Effect of oxygen vacancy on Li-ion diffusion in a V2O5 cathode: a first-principles study

The energy barriers of lithium-ion mobility in a V2O5 cathode are calculated using the nudged elastic band method. The low activation energy of the hopping pathway along the < 0 1 0 > direction (paralleling with the b-axis, the shortest lattice parameter) indicates that V2O5 has a one-dimensional diffusion pattern at the initial stage of charging and discharging. At a temperature of 300 K, the estimated diffusion coefficient is 2.520 x 10(-8) cm(2) s(-1), which is consistent with the range of diffusivity of the previous reported fast ionic conductors.

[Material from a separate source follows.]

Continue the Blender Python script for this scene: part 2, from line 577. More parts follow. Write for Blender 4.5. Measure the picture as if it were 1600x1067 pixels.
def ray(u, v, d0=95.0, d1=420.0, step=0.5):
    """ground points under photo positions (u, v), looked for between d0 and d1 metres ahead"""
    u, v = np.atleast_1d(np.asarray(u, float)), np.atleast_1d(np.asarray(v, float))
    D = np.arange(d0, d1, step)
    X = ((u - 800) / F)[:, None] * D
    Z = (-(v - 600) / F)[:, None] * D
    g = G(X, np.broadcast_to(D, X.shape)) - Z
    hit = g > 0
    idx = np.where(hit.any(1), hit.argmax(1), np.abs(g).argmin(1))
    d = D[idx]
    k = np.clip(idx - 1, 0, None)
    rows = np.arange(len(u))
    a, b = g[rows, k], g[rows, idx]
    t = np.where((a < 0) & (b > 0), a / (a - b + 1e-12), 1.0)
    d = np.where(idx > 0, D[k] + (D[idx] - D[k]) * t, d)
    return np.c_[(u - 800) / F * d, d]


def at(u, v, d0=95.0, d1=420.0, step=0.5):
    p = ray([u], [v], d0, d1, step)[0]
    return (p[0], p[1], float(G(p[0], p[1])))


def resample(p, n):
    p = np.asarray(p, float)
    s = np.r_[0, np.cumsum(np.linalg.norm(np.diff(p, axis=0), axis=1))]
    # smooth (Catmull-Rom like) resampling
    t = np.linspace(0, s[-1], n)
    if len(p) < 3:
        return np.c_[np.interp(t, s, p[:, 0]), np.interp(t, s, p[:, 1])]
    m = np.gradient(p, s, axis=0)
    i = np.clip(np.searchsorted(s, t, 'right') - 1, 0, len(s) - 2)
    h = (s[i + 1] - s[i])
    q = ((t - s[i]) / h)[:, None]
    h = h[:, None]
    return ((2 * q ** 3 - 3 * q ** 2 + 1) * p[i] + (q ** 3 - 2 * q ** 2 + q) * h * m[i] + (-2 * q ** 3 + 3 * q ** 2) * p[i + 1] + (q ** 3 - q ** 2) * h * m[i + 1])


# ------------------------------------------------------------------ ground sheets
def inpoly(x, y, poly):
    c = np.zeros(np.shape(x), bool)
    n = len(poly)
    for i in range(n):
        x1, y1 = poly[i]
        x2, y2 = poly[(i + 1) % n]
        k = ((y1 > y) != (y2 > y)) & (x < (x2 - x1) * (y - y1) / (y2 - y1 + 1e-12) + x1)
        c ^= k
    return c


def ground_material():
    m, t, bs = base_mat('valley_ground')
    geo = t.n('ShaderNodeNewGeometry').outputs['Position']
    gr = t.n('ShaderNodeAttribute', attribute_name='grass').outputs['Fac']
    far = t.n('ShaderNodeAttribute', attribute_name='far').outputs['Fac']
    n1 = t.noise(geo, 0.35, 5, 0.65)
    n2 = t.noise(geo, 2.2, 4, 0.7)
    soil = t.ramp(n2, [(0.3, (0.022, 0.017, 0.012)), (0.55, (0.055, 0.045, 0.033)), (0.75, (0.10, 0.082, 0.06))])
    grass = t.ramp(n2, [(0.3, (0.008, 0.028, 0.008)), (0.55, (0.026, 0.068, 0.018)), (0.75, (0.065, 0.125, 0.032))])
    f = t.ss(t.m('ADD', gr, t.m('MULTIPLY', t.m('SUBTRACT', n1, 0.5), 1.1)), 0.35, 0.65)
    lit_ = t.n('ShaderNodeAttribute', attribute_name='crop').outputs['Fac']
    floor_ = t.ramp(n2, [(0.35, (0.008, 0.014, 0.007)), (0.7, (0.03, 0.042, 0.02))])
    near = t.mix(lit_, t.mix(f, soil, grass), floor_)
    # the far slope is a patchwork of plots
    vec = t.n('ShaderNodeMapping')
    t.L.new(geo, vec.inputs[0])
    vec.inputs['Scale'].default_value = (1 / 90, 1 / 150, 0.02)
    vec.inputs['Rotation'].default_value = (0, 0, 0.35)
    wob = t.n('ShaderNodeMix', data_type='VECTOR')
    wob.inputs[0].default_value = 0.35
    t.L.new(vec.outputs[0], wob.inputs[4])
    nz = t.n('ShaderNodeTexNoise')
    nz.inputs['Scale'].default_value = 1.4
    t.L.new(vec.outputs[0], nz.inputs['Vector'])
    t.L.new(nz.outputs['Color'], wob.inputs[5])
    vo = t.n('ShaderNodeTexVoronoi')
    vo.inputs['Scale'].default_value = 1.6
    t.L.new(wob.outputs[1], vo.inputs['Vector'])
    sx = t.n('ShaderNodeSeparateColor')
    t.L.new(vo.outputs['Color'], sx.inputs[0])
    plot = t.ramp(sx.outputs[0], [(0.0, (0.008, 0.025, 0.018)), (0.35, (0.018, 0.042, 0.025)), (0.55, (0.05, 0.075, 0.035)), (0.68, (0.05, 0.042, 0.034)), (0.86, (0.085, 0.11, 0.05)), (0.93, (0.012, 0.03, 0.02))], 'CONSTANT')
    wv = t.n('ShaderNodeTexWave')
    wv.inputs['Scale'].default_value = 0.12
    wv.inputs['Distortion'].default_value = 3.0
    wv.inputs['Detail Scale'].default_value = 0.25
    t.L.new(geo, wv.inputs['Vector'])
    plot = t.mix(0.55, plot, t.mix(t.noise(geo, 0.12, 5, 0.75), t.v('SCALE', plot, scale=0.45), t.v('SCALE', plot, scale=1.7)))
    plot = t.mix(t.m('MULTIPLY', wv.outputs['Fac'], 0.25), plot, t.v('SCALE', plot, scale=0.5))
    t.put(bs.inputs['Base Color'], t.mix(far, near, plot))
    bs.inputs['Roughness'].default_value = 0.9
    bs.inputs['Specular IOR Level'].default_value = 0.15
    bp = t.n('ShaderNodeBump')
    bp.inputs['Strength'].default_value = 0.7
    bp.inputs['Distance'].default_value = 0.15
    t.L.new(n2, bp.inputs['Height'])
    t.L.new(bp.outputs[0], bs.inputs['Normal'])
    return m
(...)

A systematic investigation of the effect of oxygen vacancy on Li-ion diffusion suggests that the bridging oxygen O(2) plays a very positive role in the Li-ion diffusion along the < 0 1 0 > direction and the activation energy is reduced from 0.340 to 0.215 eV, while the existence of O(1) and O(3) vacancies can hinder the lithium diffusion along this direction due to the increase in the activation energy, respectively. The oxygen vacancies make the energy barriers of the other two potential diffusion pathways reduced to some extent, which is still very large compared with the energy barrier of diffusion along the b-axis.